三菱造船、萩海運向け旅客船兼自動車渡船の命名・進水式を下関で実施
山口県萩市と同市内の離島を結ぶ「あいしま」
◆ 130人の旅客に加え、コンテナ10個または車両2台を積載可能、萩~相島航路の旅客・貨物・車両運送を担う
三菱重工グループの三菱造船株式会社(社長:北村 徹、本社:横浜市西区、以下、三菱造船)は29日、独立行政法人鉄道建設・運輸施設整備支援機構ならびに萩海運有限会社(本社:山口県萩市、以下、萩海運)から受注して建造中である旅客船兼自動車渡船の命名・進水式を、山口県下関市の三菱重工業下関造船所江浦工場で行いました。
山口県萩市と同市内の離島・相島を結ぶ萩~相島航路に就航予定の本船は「あいしま」と名付けられ、式典では、萩海運の田中 文夫代表取締役による命名と支綱切断が執り行われました。本船は今後、艤装工事、試運転などを経て2023年7月に萩海運へ引き渡された後、1990年から現在まで活躍する三菱重工業下関造船所製の現行船「つばき2」の代替船として就航する予定です。
全長約37.7m、幅8.3m、総トン数約199トン、旅客定員数130人の本船は、コンテナ10個または車両2台(2トントラック1台と普通小型乗用車1台)を積載可能です。船尾端には港内可動橋との取り合い設備を設けることで、車両を直接乗り入れて作業ができるロールオン・ロールオフ方式荷役を可能としています。また、車いすによる乗下船が可能なバリアフリー通路も確保しており、荷役時間の短縮と利便性の向上を図っています。

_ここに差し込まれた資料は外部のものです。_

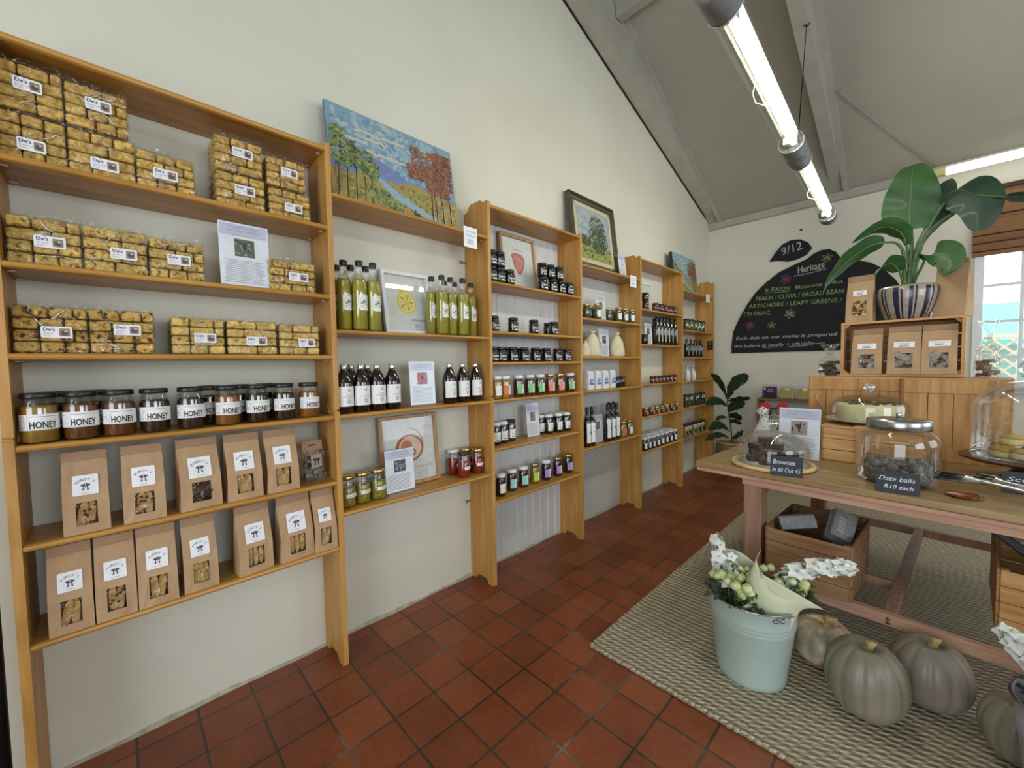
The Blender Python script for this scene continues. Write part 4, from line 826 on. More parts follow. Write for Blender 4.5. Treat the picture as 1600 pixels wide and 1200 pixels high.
def sack(R):
    t = thing('cloth_sack', 'x', 'sack'); h = .2 if R > .06 else .12
    def md(a, z): return 1 + .05*math.sin(3*a+z*20) + .03*math.sin(7*a)*(z > h*.7)
    b = MB(); b.lathe([(R*.85, 0), (R*1.0, .015), (R*.98, h*.35), (R*.8, h*.65), (R*.42, h*.84), (R*.2, h*.9), (R*.34, h*.96), (R*.42, h)], 28, mod=md)
    b.v = [(x*.72, y, z) for x, y, z in b.v]; b.build('sack_cloth', m_sack, t)
    b = MB(); b.tube([(.72*R*.24*math.cos(a*PI/6), R*.24*math.sin(a*PI/6), h*.9) for a in range(12)], .003, 6, closed=True); b.build('drawstring', mat('string', 'a89878'), t)
    if R > .06:
        b = MB(); F = lambda u, v, e: (.72*R*1.01*math.cos(u/R)+e*2, R*1.01*math.sin(u/R), v)
        A = Art(b, F); A.ell(.014, h*.5, .006, .009, 0, 6, rot=.5); A.text('~FLOUR', .014, h*.38, .007, 0, 6, 'c'); A.text('~MILLED', .014, h*.33, .005, 1, 6, 'c'); b.build('printed_mark', [m_ink, m_grey], t)
    return t
def carton(var):
    t = thing('carton', 'x', 'carton'); w, dp, h = .068, .05, .145
    b = MB(); b.prism([(-dp/2, 0), (dp/2, 0), (dp/2, h*.85), (dp/2-.006, h*.97), (-dp/2+.006, h*.97), (-dp/2, h*.85)], 'y', -w/2, w/2); b.box(-.006, .006, -w/2, w/2, h*.96, h)
    b.build('carton_body', mat('white_carton', 'dcdcda', 'e6e6e4', rough=.5), t, bevel=.0015)
    b = MB(); A = Art(b, flat_fn((dp/2, 0, 0), (0, 1, 0), (0, 0, 1))); A.rect(-.02, .038, .032, .052, 0, 1); A.ell(.008, .072, .02, .017, 1, 1); A.text('~FINE', .006, .041, .007, 2, 3, 'c'); A.poly([(-.02, .055), (-.005, .055), (-.012, .085)], 0, 2)
    b.build('print', [mat('blue_panel', '3a4fa0'), mat('light_blue_print', '8a9ad0'), m_label], t); return t

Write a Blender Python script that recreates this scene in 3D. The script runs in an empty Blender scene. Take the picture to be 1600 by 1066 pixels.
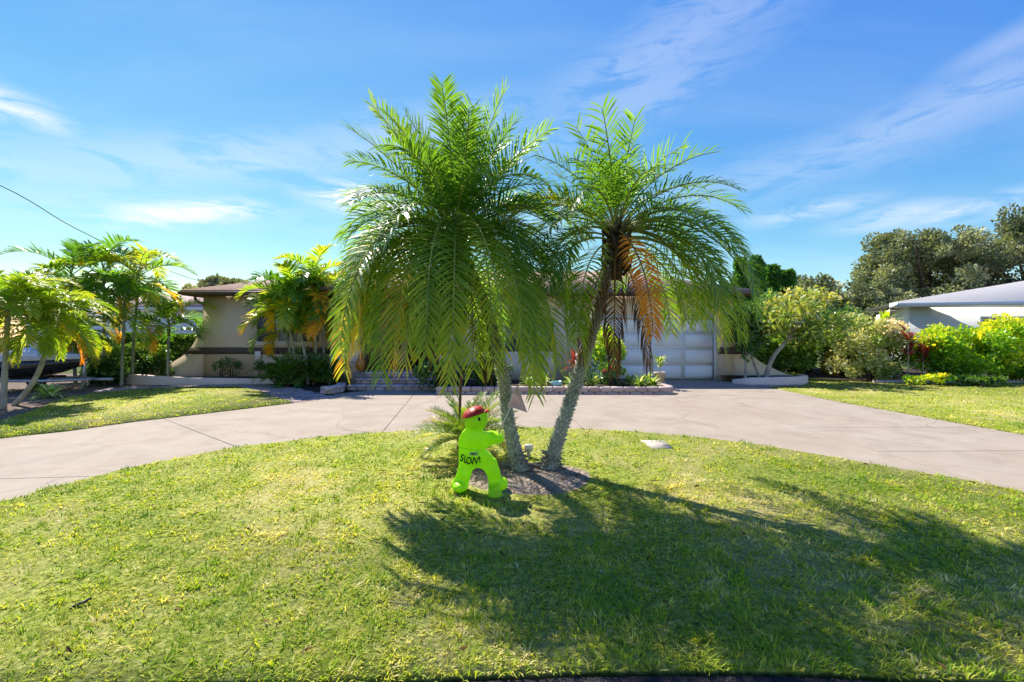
import bpy, bmesh, math, random
import numpy as np
from mathutils import Vector, Matrix
R = math.radians
sc = bpy.context.scene
COL = sc.collection
# ------------------------------------------------------------------ camera
F_PX, CAM_H, HOR = 711.0, 1.5, 525.0
cam_d = bpy.data.cameras.new('camera'); cam = bpy.data.objects.new('camera', cam_d); COL.objects.link(cam)
cam.location = (0, 0, CAM_H); cam.rotation_euler = (R(90), 0, 0)
cam_d.sensor_width = 36; cam_d.lens = F_PX / 1600 * 36
cam_d.shift_y = -(533 - HOR) / 1600
cam_d.clip_start = .05; cam_d.clip_end = 3000
sc.camera = cam
# ------------------------------------------------------------------ light
SUN_EL = R(49.5); SUN_AZ = R(-35)          # azimuth measured from +Y towards +X
sun_dir = Vector((math.sin(SUN_AZ) * math.cos(SUN_EL), math.cos(SUN_AZ) * math.cos(SUN_EL), math.sin(SUN_EL)))
sd = bpy.data.lights.new('sun', 'SUN'); sun = bpy.data.objects.new('sun', sd); COL.objects.link(sun)
sd.energy = 2.0; sd.angle = R(.53); sd.color = (1, .94, .83)
sun.rotation_euler = (-sun_dir).to_track_quat('-Z', 'Y').to_euler(); sun.location = (-10, 15, 30)
world = bpy.data.worlds.new('World'); sc.world = world; world.use_nodes = True
sc.view_settings.view_transform = 'Standard'; sc.view_settings.look = 'None'
sc.view_settings.exposure = 2.25; sc.view_settings.gamma = 1; sc.view_settings.use_curve_mapping = False
sc.render.engine = 'CYCLES'
sc.cycles.use_denoising = True
try: sc.cycles.denoiser = 'OPENIMAGEDENOISE'; sc.cycles.denoising_input_passes = 'RGB_ALBEDO_NORMAL'
except Exception: pass
sc.cycles.max_bounces = 12; sc.cycles.diffuse_bounces = 7; sc.cycles.transmission_bounces = 8; sc.cycles.transparent_max_bounces = 4

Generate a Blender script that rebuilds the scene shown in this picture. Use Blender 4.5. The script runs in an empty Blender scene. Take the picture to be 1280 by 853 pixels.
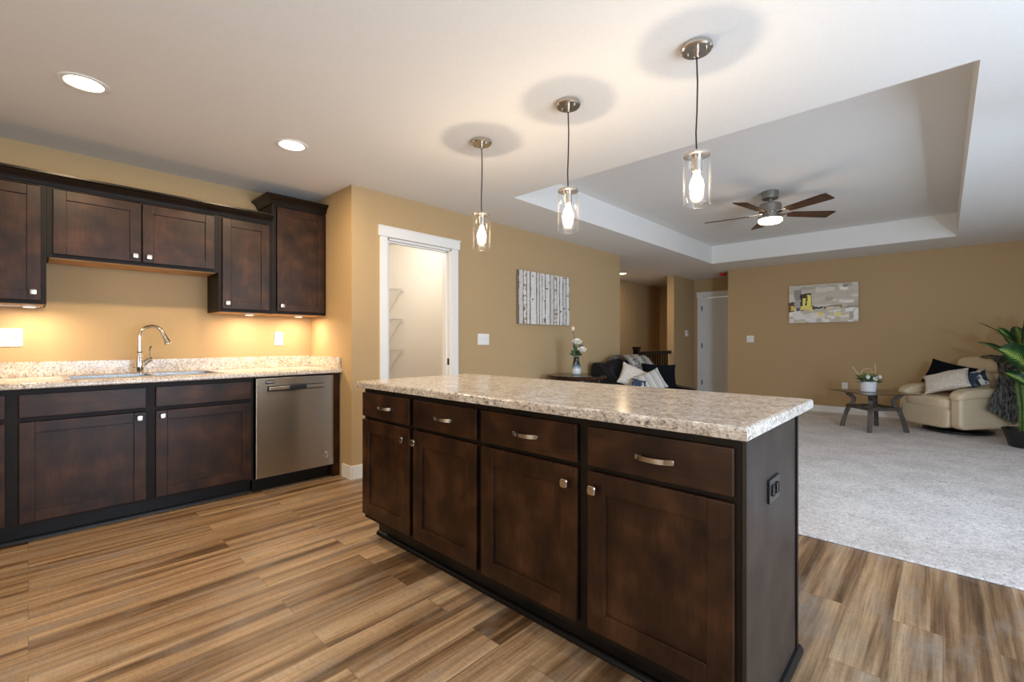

さらに、エンジン2機、プロペラ2基、舵2枚の2機2軸2舵方式により、万一の故障時にも片方のエンジンで航行可能としているほか、新船型(垂直船首)を採用して推進性能の向上を図っています。他にも、横方向の推進力を得る動力装置(プロペラ)のバウスラスタおよび旋回能力に優れた特殊舵(可動フラップ付)2枚の装備により、良好な港内操船能力を有しています。加えて、横揺れを低減するフィンスタビライザーを装備して乗り心地を改善しています。室内旅客スペースには、リクライニング仕様の椅子席とクッション付き背もたれがあるフロアー席があり、専用トイレを含むバリアフリー対応設備を設けています。
三菱造船は今後も、燃費性能や居住性に優れ、離島の生活に欠かすことのできない海上交通の重要手段である旅客船兼自動車渡船の建造を通じて、より快適かつ利便性の高い社会の実現に貢献していきます。